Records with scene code
start

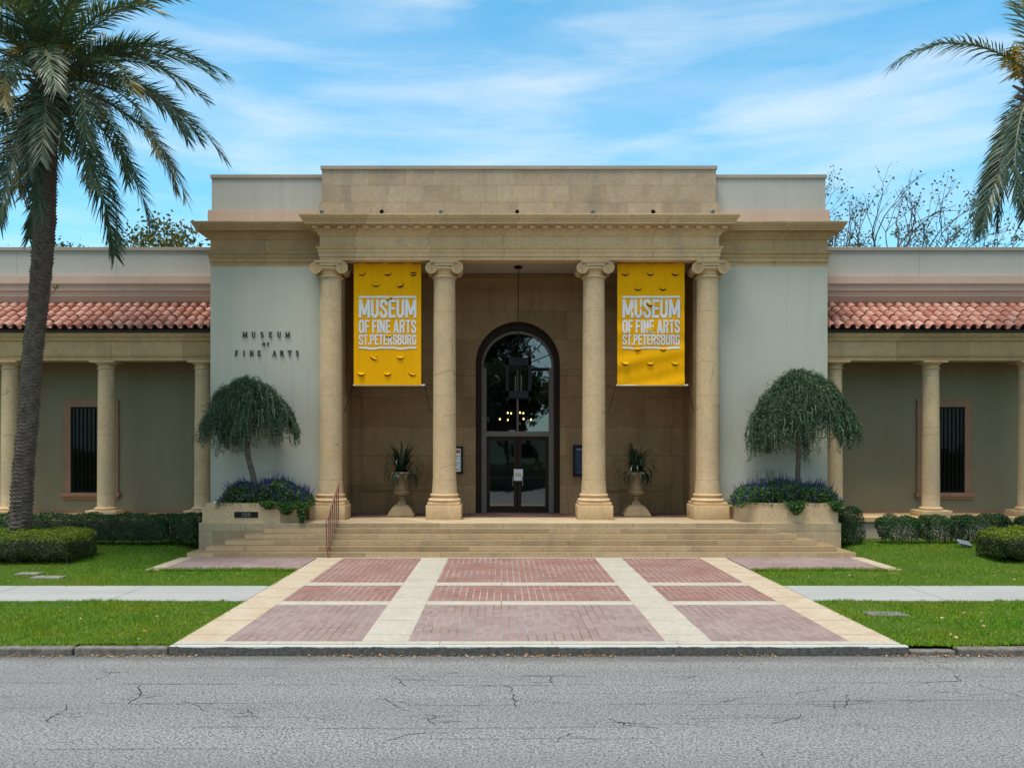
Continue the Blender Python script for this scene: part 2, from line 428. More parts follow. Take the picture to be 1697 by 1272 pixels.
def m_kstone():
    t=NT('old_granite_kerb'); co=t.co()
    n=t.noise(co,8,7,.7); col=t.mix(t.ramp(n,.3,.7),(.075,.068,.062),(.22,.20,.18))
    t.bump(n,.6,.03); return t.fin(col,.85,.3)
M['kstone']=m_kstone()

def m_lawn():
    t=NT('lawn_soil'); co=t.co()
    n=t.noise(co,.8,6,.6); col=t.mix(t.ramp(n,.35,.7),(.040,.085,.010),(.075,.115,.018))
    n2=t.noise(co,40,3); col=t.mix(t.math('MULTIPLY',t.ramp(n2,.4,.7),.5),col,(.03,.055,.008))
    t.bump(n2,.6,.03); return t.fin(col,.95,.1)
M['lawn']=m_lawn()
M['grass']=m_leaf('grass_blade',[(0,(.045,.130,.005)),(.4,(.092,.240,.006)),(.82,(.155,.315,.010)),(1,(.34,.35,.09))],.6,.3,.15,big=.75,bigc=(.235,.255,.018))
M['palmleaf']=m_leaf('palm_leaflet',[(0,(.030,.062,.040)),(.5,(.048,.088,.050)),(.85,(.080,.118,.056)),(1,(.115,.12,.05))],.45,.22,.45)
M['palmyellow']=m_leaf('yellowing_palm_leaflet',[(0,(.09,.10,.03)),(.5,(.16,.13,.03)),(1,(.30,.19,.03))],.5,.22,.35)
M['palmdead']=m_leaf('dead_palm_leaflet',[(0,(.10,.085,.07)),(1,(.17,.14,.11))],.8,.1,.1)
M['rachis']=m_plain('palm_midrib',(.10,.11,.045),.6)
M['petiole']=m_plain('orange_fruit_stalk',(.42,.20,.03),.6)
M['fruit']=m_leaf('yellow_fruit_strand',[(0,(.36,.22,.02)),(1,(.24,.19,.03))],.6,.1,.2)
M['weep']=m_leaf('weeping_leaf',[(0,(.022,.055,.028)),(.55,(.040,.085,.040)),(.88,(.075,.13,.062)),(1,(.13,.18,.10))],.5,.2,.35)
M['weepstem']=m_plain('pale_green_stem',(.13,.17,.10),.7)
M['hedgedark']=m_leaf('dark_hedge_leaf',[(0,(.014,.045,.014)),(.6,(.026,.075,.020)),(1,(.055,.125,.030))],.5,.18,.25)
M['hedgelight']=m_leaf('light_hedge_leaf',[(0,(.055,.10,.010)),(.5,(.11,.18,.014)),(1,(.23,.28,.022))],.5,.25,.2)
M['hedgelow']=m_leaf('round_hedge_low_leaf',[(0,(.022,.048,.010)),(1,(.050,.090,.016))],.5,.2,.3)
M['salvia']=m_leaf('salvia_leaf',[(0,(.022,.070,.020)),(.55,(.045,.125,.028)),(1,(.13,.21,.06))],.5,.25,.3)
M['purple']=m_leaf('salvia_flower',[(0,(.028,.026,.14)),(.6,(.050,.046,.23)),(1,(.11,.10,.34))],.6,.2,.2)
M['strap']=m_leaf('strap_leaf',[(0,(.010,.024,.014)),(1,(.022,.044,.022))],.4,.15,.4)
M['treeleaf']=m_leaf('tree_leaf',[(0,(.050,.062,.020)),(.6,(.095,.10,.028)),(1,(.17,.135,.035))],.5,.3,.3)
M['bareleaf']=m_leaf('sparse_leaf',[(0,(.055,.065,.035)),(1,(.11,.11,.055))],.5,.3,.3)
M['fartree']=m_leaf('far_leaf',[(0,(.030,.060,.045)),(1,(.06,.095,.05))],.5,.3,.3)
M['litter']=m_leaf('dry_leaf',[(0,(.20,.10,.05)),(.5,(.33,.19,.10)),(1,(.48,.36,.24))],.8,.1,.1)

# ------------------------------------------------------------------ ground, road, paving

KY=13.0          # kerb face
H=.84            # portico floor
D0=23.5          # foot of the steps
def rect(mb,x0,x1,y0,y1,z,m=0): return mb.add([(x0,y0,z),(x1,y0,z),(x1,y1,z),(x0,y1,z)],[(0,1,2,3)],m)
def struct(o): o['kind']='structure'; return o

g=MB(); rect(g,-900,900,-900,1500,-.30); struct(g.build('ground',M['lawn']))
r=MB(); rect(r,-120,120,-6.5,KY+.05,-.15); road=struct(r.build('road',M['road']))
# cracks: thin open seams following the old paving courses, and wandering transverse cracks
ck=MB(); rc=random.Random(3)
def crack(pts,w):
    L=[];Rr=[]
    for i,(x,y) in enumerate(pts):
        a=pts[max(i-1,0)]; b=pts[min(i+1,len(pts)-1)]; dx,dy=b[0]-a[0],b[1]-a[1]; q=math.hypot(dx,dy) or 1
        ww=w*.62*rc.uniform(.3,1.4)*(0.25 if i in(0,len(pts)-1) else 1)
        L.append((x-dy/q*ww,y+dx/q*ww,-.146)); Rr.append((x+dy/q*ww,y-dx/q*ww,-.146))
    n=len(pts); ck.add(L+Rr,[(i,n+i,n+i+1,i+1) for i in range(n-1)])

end
start

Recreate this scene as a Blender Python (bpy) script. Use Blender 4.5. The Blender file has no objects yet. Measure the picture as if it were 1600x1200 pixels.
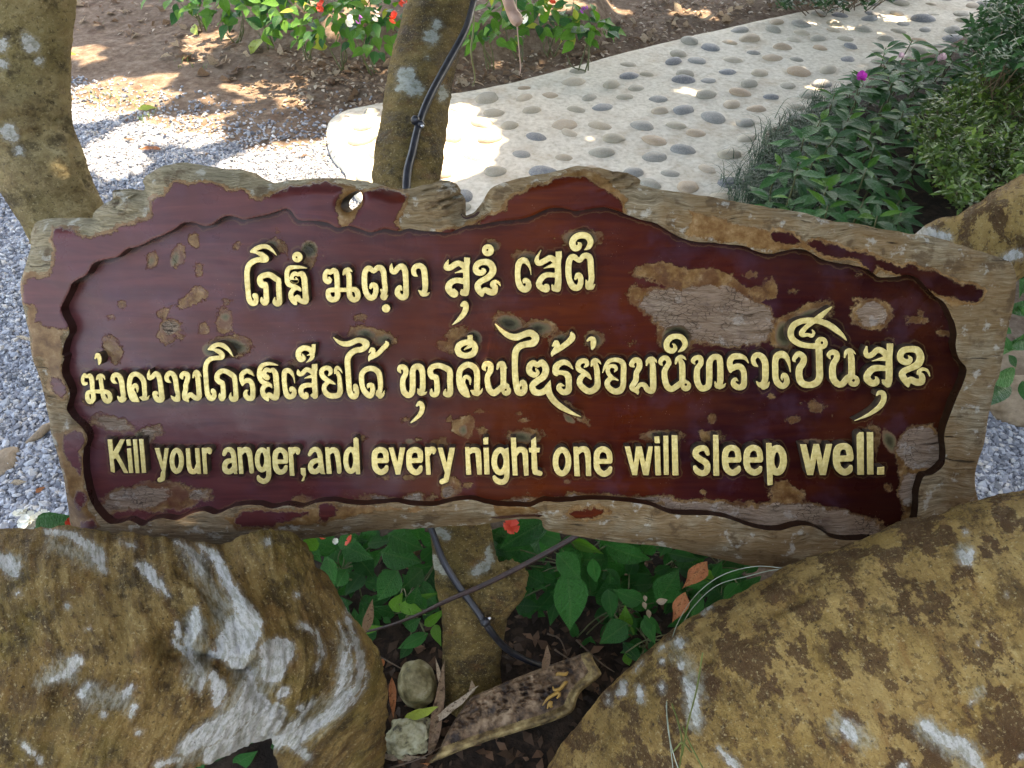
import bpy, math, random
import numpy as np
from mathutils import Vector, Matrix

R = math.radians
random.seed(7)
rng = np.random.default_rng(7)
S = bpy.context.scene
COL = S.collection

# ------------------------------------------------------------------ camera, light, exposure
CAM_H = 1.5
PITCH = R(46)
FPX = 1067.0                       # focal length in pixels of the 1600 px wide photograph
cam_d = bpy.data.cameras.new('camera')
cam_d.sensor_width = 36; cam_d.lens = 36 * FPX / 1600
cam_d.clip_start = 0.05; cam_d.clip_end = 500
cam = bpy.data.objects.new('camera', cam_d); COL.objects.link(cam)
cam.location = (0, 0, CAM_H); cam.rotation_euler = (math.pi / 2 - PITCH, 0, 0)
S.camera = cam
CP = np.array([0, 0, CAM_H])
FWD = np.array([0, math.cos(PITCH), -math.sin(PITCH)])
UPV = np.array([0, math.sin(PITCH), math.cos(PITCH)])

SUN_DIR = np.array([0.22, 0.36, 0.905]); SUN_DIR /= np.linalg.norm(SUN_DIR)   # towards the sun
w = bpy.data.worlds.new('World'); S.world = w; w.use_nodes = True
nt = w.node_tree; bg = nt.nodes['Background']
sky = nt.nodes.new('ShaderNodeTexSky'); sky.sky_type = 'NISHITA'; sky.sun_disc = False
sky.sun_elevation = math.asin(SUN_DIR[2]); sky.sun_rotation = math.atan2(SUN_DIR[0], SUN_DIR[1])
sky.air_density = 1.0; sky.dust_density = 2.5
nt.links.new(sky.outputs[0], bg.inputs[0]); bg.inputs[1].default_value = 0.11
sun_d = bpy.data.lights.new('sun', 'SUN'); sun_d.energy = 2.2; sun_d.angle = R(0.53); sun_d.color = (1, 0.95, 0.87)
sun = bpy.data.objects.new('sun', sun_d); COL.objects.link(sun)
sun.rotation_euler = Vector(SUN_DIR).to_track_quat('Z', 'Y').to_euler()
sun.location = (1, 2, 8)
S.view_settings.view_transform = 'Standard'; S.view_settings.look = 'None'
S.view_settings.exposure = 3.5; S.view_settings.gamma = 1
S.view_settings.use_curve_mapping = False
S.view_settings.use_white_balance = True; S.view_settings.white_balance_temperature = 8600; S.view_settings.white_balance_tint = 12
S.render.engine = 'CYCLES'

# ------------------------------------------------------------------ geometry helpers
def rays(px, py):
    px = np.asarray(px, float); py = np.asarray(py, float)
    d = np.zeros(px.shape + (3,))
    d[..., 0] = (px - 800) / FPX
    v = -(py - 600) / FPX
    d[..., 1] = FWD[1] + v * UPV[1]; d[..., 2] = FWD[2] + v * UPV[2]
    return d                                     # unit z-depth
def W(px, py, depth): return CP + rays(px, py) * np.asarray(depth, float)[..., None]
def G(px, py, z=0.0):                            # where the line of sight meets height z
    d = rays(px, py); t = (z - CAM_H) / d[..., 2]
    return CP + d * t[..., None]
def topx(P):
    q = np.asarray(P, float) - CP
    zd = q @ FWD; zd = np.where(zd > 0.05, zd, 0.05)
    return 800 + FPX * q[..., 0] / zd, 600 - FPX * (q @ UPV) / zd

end

=== Aim ===
In the listing above, locate the line containing "Continue the Blender" and the line containing "M['kstone']=m_kstone()". Transcribe those two lines and everything between them, exactly as written.

=== Answer to this task ===
Continue the Blender Python script for this scene: part 2, from line 428. More parts follow. Take the picture to be 1697 by 1272 pixels.
def m_kstone():
    t=NT('old_granite_kerb'); co=t.co()
    n=t.noise(co,8,7,.7); col=t.mix(t.ramp(n,.3,.7),(.075,.068,.062),(.22,.20,.18))
    t.bump(n,.6,.03); return t.fin(col,.85,.3)
M['kstone']=m_kstone()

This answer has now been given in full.